## Start

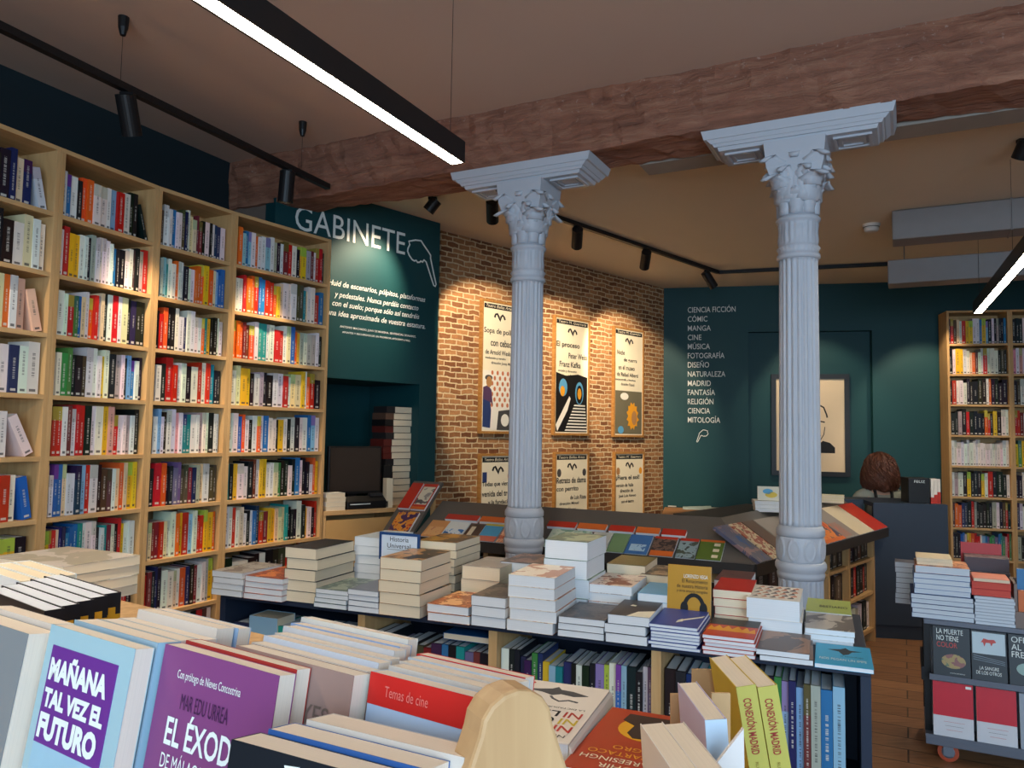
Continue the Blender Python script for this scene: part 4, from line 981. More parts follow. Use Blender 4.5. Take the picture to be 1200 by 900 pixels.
# ochre book standing upright, face out
P = on_wall(781, 716, T0 + tey * .225, T0 + tey * .225 + tex); Q = on_wall(832, 720, T0 + tey * .225, T0 + tey * .225 + tex)
pa, pb_ = (ti @ P).x, (ti @ Q).x
M_OCHRE = K_('ochre', (184, 136, 44))
def standing(label, name, fr, w, h, t, cov, pg, group=None, cat='book'):
    """book standing with its cover towards -y; x across the cover"""
    o = bpy.data.objects.new(name, MB().box(0, w, 0, .0012, 0, h).box(0, w, t - .0012, t, 0, h).box(0, .0012, .0012, t - .0012, 0, h).mesh('cover', [cov])); COL.objects.link(o)
    o.matrix_world = fr; tag(o, label, cat, group)
    MB().box(.0012, w - .0012, .0012, t - .0012, .0015, h - .0015).obj('page_block', pg, o)
    return o
wd = pb_ - pa
hb = 0.225
ztop = on_wall(781, 662, T0 + tey * .225, T0 + tey * .225 + tex).z
M_PGY = pages('pages_stand', (226, 210, 182), 'Y')
ob = standing('ochre book standing upright among the piles, headphones drawn on its cover', 'standing_book', t_fr @ T(pa, .226, ztop - hb) @ RX(math.radians(-6)), wd, hb, .018, M_OCHRE, M_PGY)
V = lambda x, y, z=-.0004: Matrix(((1, 0, 0, x), (0, 0, -1, z), (0, 1, 0, y), (0, 0, 0, 1)))   # lettering plane on a cover facing -y
lettering('author_lettering', 'LORENZO VEGA', ob, V(wd * .38, hb * .835), M_LETTER, w=wd * .55, h=hb * .05)
for k, (tx, x0) in enumerate((('El Renacimiento', .34), ('de nuestra Historia', .22), ('y otros ensayos escogidos', .22))):
    lettering('title_lettering', tx, ob, V(wd * x0, hb * (.77 - .07 * k)), M_INK, w=wd * (.93 - x0), h=hb * .05)
MB().ribbon([(wd * (.62 + .22 * math.cos(a)), hb * (.43 + .18 * math.sin(a))) for a in [math.pi * (1.1 - 1.2 * k / 14) for k in range(15)]], .012, .0004).obj('headphone_band', M_INK, ob, matrix=V(0, 0, -.0002))
for sx in (.40, .84): MB().prism(oval(wd * sx, hb * .43, .012, .02), 'Z', 0, .0006).obj('ear_cup', M_INK, ob, matrix=V(0, 0, -.0002))
# the pile it stands on
hz = ztop - hb - .004 - TZ
if hz > .01:
    n = max(1, round(hz / .03)); tt = hz / n
    for k in range(n):
        o = tag(MB().box(0, wd, 0, .21, 0, .001).box(0, wd, 0, .21, tt - .0016, tt - .0006).box(0, .001, 0, .21, .001, tt - .0016).obj('stacked_book', K_('tobacco', (150, 110, 60)), matrix=t_fr @ T(pa, .222, TZ + tt * k + .0003)), f'tan book under the upright ochre book, {ORD[n - k]} from the top', 'book', 'stacked books on the display table')
        MB().box(.001, wd - .001, .001, .209, .001, tt - .0016).obj('page_block', M_PAGES_CREAM, o)

# small framed sign on a post
P = on_wall(444, 651, T0 + tey * .235, T0 + tey * .235 + tex); Q = on_wall(491, 656, T0 + tey * .235, T0 + tey * .235 + tex)
sa, sb_ = (ti @ P).x, (ti @ Q).x; sw = sb_ - sa; sz0 = P.z - .012; sz1 = on_wall(444, 623, T0 + tey * .235, T0 + tey * .235 + tex).z; sh = sz1 - sz0
M_BLUEF = plain('blue_frame', (30, 66, 118), .4)
sg = thing('table_sign', 'small blue-framed section sign on a post among the piles', 'sign', t_fr @ T(sa, .235, sz0))
m = MB()
for a_, b_, c_, d_ in ((0, sw, 0, .009), (0, sw, sh - .009, sh), (0, .009, .009, sh - .009), (sw - .009, sw, .009, sh - .009)): m.box(a_, b_, 0, .008, c_, d_)
m.obj('frame', M_BLUEF, sg)
cd = MB().box(.009, sw - .009, .002, .006, .009, sh - .009).obj('card', plain('sign_card', (206, 216, 228), .5, var=.01), sg)
lettering('sign_lettering', 'Historia', cd, V(sw * .27, sh * .68, .0016), M_INK, w=sw * .46, h=sh * .17)
lettering('sign_lettering', 'Universal', cd, V(sw * .2, sh * .44, .0016), M_INK, w=sw * .58, h=sh * .17)
MB().box(sw * .2, sw * .8, .0012, .002, sh * .38, sh * .392).obj('rule_line', M_INK, cd)
MB().box(.0, .010, .008, .016, TZ - sz0 + .006, sh).obj('post', M_BLUEF, sg)
MB().box(-.03, .05, -.01, .05, TZ - sz0 + .0005, TZ - sz0 + .006).obj('foot_plate', M_BLUEF, sg)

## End

## What this task involves
Except for the pictures, copy the material above exactly.

## Completed exercise
Continue the Blender Python script for this scene: part 4, from line 981. More parts follow. Use Blender 4.5. Take the picture to be 1200 by 900 pixels.
# ochre book standing upright, face out
P = on_wall(781, 716, T0 + tey * .225, T0 + tey * .225 + tex); Q = on_wall(832, 720, T0 + tey * .225, T0 + tey * .225 + tex)
pa, pb_ = (ti @ P).x, (ti @ Q).x
M_OCHRE = K_('ochre', (184, 136, 44))
def standing(label, name, fr, w, h, t, cov, pg, group=None, cat='book'):
    """book standing with its cover towards -y; x across the cover"""
    o = bpy.data.objects.new(name, MB().box(0, w, 0, .0012, 0, h).box(0, w, t - .0012, t, 0, h).box(0, .0012, .0012, t - .0012, 0, h).mesh('cover', [cov])); COL.objects.link(o)
    o.matrix_world = fr; tag(o, label, cat, group)
    MB().box(.0012, w - .0012, .0012, t - .0012, .0015, h - .0015).obj('page_block', pg, o)
    return o
wd = pb_ - pa
hb = 0.225
ztop = on_wall(781, 662, T0 + tey * .225, T0 + tey * .225 + tex).z
M_PGY = pages('pages_stand', (226, 210, 182), 'Y')
ob = standing('ochre book standing upright among the piles, headphones drawn on its cover', 'standing_book', t_fr @ T(pa, .226, ztop - hb) @ RX(math.radians(-6)), wd, hb, .018, M_OCHRE, M_PGY)
V = lambda x, y, z=-.0004: Matrix(((1, 0, 0, x), (0, 0, -1, z), (0, 1, 0, y), (0, 0, 0, 1)))   # lettering plane on a cover facing -y
lettering('author_lettering', 'LORENZO VEGA', ob, V(wd * .38, hb * .835), M_LETTER, w=wd * .55, h=hb * .05)
for k, (tx, x0) in enumerate((('El Renacimiento', .34), ('de nuestra Historia', .22), ('y otros ensayos escogidos', .22))):
    lettering('title_lettering', tx, ob, V(wd * x0, hb * (.77 - .07 * k)), M_INK, w=wd * (.93 - x0), h=hb * .05)
MB().ribbon([(wd * (.62 + .22 * math.cos(a)), hb * (.43 + .18 * math.sin(a))) for a in [math.pi * (1.1 - 1.2 * k / 14) for k in range(15)]], .012, .0004).obj('headphone_band', M_INK, ob, matrix=V(0, 0, -.0002))
for sx in (.40, .84): MB().prism(oval(wd * sx, hb * .43, .012, .02), 'Z', 0, .0006).obj('ear_cup', M_INK, ob, matrix=V(0, 0, -.0002))
# the pile it stands on
hz = ztop - hb - .004 - TZ
if hz > .01:
    n = max(1, round(hz / .03)); tt = hz / n
    for k in range(n):
        o = tag(MB().box(0, wd, 0, .21, 0, .001).box(0, wd, 0, .21, tt - .0016, tt - .0006).box(0, .001, 0, .21, .001, tt - .0016).obj('stacked_book', K_('tobacco', (150, 110, 60)), matrix=t_fr @ T(pa, .222, TZ + tt * k + .0003)), f'tan book under the upright ochre book, {ORD[n - k]} from the top', 'book', 'stacked books on the display table')
        MB().box(.001, wd - .001, .001, .209, .001, tt - .0016).obj('page_block', M_PAGES_CREAM, o)

# small framed sign on a post
P = on_wall(444, 651, T0 + tey * .235, T0 + tey * .235 + tex); Q = on_wall(491, 656, T0 + tey * .235, T0 + tey * .235 + tex)
sa, sb_ = (ti @ P).x, (ti @ Q).x; sw = sb_ - sa; sz0 = P.z - .012; sz1 = on_wall(444, 623, T0 + tey * .235, T0 + tey * .235 + tex).z; sh = sz1 - sz0
M_BLUEF = plain('blue_frame', (30, 66, 118), .4)
sg = thing('table_sign', 'small blue-framed section sign on a post among the piles', 'sign', t_fr @ T(sa, .235, sz0))
m = MB()
for a_, b_, c_, d_ in ((0, sw, 0, .009), (0, sw, sh - .009, sh), (0, .009, .009, sh - .009), (sw - .009, sw, .009, sh - .009)): m.box(a_, b_, 0, .008, c_, d_)
m.obj('frame', M_BLUEF, sg)
cd = MB().box(.009, sw - .009, .002, .006, .009, sh - .009).obj('card', plain('sign_card', (206, 216, 228), .5, var=.01), sg)
lettering('sign_lettering', 'Historia', cd, V(sw * .27, sh * .68, .0016), M_INK, w=sw * .46, h=sh * .17)
lettering('sign_lettering', 'Universal', cd, V(sw * .2, sh * .44, .0016), M_INK, w=sw * .58, h=sh * .17)
MB().box(sw * .2, sw * .8, .0012, .002, sh * .38, sh * .392).obj('rule_line', M_INK, cd)
MB().box(.0, .010, .008, .016, TZ - sz0 + .006, sh).obj('post', M_BLUEF, sg)
MB().box(-.03, .05, -.01, .05, TZ - sz0 + .0005, TZ - sz0 + .006).obj('foot_plate', M_BLUEF, sg)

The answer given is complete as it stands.